Hans-Peter Diettrich <DrDiettrich@compuserve.de> writes:


> shrey wrote:
>
> > I am looking for simple ways to detect if for a pointer
> > dereference, the particular pointer is heap pointer or otherwise. I
> > know doing this at compile time is the whole world of alias
> > analaysis which is still a big research topic. What I am instead
> > looking for is simple, low cost, heuristics which can either at
> > compile time or at run time tell me conservatively if a pointer is a
> > non heap pointer. Any pointers or idead would be great.
>
> Just a question:
>
> Pointers frequently are passed to subroutines, do you think that it's
> "cheap" to determine all possible callers of such a subroutine, and
> the classes of all possible targets of those pointers?
>
> I fear that you'll end up in real programs with very few pointers of
> class "heap" or "non-heap", and with a real mass of class "either" :-(


Yes. Also consider functions that return pointers.


> IMO it would be more practical to add a "heap" pointer attribute to
> the language, so that the parser/compiler can detect incompatible
> assignments to such pointers.
>
> DoDi
> [I suspect it's more practical to do it at runtime like GCs all do.
> PL/I sort of had heap-only pointers with CONTROLLED storage but I
> don't get the impression that it was very popular. -John]

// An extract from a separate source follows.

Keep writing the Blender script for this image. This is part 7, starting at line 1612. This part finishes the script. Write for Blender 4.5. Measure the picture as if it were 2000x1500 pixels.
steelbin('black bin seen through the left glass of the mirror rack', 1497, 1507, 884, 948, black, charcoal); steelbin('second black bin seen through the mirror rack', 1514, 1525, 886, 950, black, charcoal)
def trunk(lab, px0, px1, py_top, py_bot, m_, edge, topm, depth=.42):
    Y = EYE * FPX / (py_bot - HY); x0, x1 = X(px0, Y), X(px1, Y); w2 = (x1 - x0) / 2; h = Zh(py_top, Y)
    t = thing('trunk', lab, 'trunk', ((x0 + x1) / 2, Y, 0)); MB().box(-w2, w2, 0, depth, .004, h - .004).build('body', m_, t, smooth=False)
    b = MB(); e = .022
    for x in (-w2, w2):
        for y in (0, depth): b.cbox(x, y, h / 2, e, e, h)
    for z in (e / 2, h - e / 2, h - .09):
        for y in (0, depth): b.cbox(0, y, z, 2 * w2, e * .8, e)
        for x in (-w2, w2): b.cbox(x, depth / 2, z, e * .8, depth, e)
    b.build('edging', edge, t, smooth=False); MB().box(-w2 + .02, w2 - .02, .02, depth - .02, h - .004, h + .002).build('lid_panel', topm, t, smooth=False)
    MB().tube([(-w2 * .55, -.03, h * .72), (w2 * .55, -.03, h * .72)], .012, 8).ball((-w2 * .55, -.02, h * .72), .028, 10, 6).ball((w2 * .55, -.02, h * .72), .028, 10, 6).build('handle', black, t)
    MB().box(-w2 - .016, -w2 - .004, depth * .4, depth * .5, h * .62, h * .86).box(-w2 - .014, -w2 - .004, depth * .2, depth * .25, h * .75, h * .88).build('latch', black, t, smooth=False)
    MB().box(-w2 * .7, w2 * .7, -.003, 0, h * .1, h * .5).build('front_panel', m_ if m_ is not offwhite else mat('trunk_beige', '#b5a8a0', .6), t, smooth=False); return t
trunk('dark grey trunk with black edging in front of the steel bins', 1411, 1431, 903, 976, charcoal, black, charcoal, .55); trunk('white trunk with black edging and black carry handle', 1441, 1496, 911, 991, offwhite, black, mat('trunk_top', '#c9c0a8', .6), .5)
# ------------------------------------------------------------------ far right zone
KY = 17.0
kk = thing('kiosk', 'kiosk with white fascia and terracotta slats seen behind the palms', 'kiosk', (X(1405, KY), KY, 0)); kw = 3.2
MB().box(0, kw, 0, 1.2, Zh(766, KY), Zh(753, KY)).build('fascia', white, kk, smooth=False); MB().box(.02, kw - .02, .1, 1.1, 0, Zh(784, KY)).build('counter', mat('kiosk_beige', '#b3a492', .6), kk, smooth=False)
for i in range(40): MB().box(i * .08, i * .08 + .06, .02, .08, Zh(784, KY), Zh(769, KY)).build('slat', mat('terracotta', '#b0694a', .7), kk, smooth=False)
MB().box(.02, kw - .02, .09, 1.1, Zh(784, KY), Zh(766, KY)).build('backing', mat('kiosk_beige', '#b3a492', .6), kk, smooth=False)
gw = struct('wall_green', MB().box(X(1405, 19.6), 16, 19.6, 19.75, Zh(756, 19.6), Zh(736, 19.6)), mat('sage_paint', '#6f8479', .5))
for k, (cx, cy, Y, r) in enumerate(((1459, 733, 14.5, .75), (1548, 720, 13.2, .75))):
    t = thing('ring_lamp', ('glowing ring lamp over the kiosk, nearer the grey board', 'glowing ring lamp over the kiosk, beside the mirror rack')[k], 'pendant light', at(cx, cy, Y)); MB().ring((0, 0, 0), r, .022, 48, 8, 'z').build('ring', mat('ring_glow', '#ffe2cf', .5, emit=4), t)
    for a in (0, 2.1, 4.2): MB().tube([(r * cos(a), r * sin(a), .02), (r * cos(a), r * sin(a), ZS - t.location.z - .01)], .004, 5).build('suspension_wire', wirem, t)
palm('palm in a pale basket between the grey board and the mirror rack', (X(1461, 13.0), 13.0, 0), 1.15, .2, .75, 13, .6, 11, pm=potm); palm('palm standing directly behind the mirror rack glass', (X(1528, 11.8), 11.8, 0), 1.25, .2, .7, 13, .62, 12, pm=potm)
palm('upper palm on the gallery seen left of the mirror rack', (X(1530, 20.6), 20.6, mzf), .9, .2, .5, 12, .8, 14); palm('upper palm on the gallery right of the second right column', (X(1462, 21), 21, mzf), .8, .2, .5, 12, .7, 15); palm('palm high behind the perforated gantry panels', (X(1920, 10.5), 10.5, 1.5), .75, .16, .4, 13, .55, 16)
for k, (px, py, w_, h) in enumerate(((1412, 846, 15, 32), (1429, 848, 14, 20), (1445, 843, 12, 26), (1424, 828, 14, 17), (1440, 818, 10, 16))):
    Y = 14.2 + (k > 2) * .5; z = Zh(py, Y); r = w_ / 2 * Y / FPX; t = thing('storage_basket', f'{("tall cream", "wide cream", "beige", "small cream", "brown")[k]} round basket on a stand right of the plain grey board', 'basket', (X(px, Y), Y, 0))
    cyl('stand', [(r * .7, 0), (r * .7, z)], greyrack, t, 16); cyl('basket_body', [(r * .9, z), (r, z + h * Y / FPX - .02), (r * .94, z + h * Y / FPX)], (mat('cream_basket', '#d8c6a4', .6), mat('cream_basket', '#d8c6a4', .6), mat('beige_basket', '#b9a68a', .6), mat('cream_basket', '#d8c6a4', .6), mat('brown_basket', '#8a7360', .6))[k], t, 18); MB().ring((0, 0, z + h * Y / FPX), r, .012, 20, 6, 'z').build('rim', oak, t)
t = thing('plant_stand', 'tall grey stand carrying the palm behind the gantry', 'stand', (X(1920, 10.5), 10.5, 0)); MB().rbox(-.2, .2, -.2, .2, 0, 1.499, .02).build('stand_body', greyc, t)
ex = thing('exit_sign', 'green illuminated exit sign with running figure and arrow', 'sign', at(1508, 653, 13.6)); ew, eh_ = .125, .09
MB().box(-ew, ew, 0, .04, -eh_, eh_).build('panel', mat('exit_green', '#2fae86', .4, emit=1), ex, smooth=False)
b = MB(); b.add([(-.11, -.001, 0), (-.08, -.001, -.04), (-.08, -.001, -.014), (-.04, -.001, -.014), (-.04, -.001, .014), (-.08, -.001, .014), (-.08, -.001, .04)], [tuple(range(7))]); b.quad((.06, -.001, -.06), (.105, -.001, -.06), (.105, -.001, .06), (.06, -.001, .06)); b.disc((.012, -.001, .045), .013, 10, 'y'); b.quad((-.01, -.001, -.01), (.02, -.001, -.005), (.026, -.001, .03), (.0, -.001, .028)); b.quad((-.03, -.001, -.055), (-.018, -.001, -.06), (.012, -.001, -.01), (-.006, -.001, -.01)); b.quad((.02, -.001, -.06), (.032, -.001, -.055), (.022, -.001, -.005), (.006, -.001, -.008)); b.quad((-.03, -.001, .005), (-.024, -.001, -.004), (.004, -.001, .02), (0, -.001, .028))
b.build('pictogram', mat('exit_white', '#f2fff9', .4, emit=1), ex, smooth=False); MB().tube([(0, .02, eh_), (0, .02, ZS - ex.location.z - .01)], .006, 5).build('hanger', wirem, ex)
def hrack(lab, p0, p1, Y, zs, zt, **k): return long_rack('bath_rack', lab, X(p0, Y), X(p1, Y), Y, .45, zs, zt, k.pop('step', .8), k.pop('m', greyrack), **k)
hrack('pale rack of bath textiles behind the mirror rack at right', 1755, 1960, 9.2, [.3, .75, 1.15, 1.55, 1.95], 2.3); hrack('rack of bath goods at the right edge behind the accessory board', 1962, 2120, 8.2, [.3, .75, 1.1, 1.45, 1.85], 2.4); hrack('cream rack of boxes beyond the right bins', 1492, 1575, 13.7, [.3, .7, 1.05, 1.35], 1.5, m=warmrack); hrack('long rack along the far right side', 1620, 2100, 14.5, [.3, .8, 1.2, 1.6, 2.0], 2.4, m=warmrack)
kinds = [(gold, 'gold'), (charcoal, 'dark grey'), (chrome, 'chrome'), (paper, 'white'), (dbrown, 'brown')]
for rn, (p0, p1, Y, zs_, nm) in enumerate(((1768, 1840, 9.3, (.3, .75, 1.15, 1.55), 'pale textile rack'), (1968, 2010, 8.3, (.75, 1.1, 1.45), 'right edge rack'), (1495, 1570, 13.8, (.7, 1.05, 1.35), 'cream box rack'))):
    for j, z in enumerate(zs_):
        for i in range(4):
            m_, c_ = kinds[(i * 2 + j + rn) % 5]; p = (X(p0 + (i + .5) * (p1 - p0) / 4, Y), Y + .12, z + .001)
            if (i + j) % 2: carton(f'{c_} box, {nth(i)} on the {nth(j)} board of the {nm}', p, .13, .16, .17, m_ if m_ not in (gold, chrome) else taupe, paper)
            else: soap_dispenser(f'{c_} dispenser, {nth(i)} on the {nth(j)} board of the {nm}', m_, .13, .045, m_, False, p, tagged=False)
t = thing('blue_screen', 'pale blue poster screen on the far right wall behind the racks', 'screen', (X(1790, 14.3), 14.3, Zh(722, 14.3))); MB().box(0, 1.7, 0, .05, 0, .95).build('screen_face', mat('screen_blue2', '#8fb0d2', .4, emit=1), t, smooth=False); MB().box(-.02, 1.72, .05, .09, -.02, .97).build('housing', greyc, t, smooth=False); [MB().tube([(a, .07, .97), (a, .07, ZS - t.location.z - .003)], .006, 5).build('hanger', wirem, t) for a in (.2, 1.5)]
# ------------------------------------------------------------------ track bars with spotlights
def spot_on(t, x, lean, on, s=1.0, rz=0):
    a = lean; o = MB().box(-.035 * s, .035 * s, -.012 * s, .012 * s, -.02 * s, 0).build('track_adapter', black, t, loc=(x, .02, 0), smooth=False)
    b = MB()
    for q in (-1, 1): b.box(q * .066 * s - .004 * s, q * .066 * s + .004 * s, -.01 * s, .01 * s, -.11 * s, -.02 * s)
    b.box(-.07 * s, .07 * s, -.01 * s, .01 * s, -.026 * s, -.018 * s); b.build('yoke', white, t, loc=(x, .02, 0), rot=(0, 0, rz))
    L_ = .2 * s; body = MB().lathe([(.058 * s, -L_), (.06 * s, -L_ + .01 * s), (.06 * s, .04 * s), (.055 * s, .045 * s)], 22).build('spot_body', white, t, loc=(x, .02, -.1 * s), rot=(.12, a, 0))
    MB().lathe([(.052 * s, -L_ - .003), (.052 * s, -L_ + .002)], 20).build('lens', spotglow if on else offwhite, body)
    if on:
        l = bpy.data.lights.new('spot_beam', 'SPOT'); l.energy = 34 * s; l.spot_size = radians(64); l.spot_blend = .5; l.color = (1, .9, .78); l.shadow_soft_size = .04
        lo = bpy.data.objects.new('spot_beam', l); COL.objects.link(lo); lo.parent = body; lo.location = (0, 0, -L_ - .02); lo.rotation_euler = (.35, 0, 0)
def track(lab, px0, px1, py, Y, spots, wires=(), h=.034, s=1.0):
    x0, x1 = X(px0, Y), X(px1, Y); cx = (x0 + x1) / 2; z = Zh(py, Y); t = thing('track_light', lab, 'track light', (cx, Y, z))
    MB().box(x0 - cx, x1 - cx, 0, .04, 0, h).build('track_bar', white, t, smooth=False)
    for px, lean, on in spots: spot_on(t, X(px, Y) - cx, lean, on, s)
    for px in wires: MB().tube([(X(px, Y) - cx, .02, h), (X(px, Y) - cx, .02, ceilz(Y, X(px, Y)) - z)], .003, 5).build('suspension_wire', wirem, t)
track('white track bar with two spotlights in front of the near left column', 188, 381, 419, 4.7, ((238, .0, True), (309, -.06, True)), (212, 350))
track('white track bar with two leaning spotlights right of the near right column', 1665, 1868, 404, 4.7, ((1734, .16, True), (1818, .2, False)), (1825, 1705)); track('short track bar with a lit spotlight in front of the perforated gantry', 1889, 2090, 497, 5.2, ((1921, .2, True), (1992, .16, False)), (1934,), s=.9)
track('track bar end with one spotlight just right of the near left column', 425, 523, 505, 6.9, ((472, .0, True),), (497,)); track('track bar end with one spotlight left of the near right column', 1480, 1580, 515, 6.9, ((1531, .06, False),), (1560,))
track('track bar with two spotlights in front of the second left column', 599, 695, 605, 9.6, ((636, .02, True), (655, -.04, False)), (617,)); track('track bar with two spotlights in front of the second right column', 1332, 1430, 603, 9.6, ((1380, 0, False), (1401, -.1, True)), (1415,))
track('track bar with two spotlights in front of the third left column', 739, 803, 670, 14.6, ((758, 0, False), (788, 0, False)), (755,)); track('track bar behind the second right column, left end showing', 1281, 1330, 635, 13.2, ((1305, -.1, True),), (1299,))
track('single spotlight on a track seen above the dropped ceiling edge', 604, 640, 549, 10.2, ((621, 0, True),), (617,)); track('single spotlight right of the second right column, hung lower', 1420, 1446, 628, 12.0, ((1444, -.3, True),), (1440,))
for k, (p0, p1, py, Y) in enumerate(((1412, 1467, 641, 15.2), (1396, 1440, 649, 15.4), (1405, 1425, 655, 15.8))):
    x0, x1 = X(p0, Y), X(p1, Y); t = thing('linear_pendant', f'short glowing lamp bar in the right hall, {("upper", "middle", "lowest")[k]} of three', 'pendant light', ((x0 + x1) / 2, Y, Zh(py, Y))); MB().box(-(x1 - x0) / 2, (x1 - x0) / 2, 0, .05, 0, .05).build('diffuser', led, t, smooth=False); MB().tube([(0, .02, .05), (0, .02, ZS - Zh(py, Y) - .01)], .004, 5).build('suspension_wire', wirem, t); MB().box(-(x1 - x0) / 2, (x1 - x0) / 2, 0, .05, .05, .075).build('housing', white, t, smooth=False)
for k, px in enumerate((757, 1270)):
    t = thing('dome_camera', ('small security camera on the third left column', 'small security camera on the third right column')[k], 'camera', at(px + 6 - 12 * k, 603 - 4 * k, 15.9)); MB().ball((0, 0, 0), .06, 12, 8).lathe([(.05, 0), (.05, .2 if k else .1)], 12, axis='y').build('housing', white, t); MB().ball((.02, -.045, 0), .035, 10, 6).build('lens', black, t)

Ada has such a feature. If you say "type Blah_Ptr is access Blah;",
then Blah_Ptrs can only point at heap-allocated objects.
But if you say "type Blah_Ptr is access all Blah;",
                                                                                ^^^
then Blah_Ptrs can point at heap-allocated objects,
or stack-allocated objects, or array/record components.
Such stack-allocated objects or components must be marked "aliased".